== Data extract ==

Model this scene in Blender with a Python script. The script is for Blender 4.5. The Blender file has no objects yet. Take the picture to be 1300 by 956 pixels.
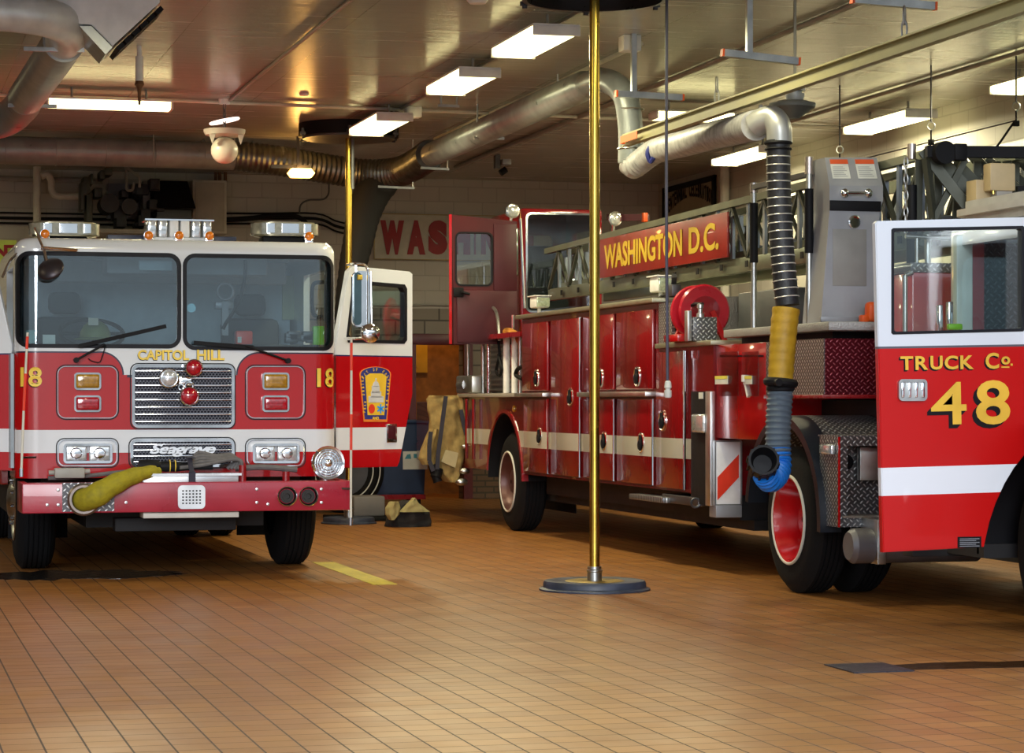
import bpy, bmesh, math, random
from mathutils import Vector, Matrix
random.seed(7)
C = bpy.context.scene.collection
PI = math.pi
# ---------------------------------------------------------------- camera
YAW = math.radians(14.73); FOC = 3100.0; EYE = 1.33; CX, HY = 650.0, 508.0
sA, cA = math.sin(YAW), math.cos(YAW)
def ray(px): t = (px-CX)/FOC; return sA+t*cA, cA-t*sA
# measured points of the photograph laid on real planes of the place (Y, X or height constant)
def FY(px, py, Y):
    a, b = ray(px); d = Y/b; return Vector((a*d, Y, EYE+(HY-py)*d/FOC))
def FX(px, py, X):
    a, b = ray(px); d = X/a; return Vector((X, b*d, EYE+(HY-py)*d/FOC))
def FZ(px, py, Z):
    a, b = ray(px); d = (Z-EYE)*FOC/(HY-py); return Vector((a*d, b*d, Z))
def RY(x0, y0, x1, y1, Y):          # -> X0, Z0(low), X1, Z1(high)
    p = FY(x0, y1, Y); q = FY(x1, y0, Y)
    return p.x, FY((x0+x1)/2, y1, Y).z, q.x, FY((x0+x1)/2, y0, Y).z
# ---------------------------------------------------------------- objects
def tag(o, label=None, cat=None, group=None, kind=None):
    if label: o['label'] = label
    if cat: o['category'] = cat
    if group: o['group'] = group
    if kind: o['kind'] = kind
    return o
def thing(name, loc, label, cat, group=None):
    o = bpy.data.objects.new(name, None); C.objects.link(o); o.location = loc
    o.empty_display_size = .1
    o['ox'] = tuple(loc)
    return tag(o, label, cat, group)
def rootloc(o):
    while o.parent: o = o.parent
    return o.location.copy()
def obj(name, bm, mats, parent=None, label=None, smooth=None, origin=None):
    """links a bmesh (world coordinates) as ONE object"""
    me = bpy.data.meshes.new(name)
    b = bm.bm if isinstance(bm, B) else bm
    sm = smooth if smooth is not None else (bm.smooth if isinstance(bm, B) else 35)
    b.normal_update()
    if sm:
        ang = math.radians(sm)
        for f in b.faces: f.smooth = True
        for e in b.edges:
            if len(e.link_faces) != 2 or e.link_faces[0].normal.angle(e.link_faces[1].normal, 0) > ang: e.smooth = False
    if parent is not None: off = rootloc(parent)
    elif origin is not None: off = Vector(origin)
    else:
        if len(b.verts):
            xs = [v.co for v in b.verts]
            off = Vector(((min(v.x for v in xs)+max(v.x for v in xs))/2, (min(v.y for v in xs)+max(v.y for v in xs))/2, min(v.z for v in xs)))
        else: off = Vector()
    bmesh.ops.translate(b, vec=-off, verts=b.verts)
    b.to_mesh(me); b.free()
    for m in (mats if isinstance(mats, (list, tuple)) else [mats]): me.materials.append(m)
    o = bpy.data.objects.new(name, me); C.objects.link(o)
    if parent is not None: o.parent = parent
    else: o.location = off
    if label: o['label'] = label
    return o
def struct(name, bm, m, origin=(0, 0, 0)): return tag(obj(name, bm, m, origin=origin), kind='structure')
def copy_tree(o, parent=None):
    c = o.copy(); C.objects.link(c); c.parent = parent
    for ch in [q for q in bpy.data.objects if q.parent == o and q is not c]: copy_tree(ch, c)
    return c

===

• **Exercise directions**: The data above should be repeated exactly, minus any pictures.

• **Response to this task**:
Model this scene in Blender with a Python script. The script is for Blender 4.5. The Blender file has no objects yet. Take the picture to be 1300 by 956 pixels.
import bpy, bmesh, math, random
from mathutils import Vector, Matrix
random.seed(7)
C = bpy.context.scene.collection
PI = math.pi
# ---------------------------------------------------------------- camera
YAW = math.radians(14.73); FOC = 3100.0; EYE = 1.33; CX, HY = 650.0, 508.0
sA, cA = math.sin(YAW), math.cos(YAW)
def ray(px): t = (px-CX)/FOC; return sA+t*cA, cA-t*sA
# measured points of the photograph laid on real planes of the place (Y, X or height constant)
def FY(px, py, Y):
    a, b = ray(px); d = Y/b; return Vector((a*d, Y, EYE+(HY-py)*d/FOC))
def FX(px, py, X):
    a, b = ray(px); d = X/a; return Vector((X, b*d, EYE+(HY-py)*d/FOC))
def FZ(px, py, Z):
    a, b = ray(px); d = (Z-EYE)*FOC/(HY-py); return Vector((a*d, b*d, Z))
def RY(x0, y0, x1, y1, Y):          # -> X0, Z0(low), X1, Z1(high)
    p = FY(x0, y1, Y); q = FY(x1, y0, Y)
    return p.x, FY((x0+x1)/2, y1, Y).z, q.x, FY((x0+x1)/2, y0, Y).z
# ---------------------------------------------------------------- objects
def tag(o, label=None, cat=None, group=None, kind=None):
    if label: o['label'] = label
    if cat: o['category'] = cat
    if group: o['group'] = group
    if kind: o['kind'] = kind
    return o
def thing(name, loc, label, cat, group=None):
    o = bpy.data.objects.new(name, None); C.objects.link(o); o.location = loc
    o.empty_display_size = .1
    o['ox'] = tuple(loc)
    return tag(o, label, cat, group)
def rootloc(o):
    while o.parent: o = o.parent
    return o.location.copy()
def obj(name, bm, mats, parent=None, label=None, smooth=None, origin=None):
    """links a bmesh (world coordinates) as ONE object"""
    me = bpy.data.meshes.new(name)
    b = bm.bm if isinstance(bm, B) else bm
    sm = smooth if smooth is not None else (bm.smooth if isinstance(bm, B) else 35)
    b.normal_update()
    if sm:
        ang = math.radians(sm)
        for f in b.faces: f.smooth = True
        for e in b.edges:
            if len(e.link_faces) != 2 or e.link_faces[0].normal.angle(e.link_faces[1].normal, 0) > ang: e.smooth = False
    if parent is not None: off = rootloc(parent)
    elif origin is not None: off = Vector(origin)
    else:
        if len(b.verts):
            xs = [v.co for v in b.verts]
            off = Vector(((min(v.x for v in xs)+max(v.x for v in xs))/2, (min(v.y for v in xs)+max(v.y for v in xs))/2, min(v.z for v in xs)))
        else: off = Vector()
    bmesh.ops.translate(b, vec=-off, verts=b.verts)
    b.to_mesh(me); b.free()
    for m in (mats if isinstance(mats, (list, tuple)) else [mats]): me.materials.append(m)
    o = bpy.data.objects.new(name, me); C.objects.link(o)
    if parent is not None: o.parent = parent
    else: o.location = off
    if label: o['label'] = label
    return o
def struct(name, bm, m, origin=(0, 0, 0)): return tag(obj(name, bm, m, origin=origin), kind='structure')
def copy_tree(o, parent=None):
    c = o.copy(); C.objects.link(c); c.parent = parent
    for ch in [q for q in bpy.data.objects if q.parent == o and q is not c]: copy_tree(ch, c)
    return c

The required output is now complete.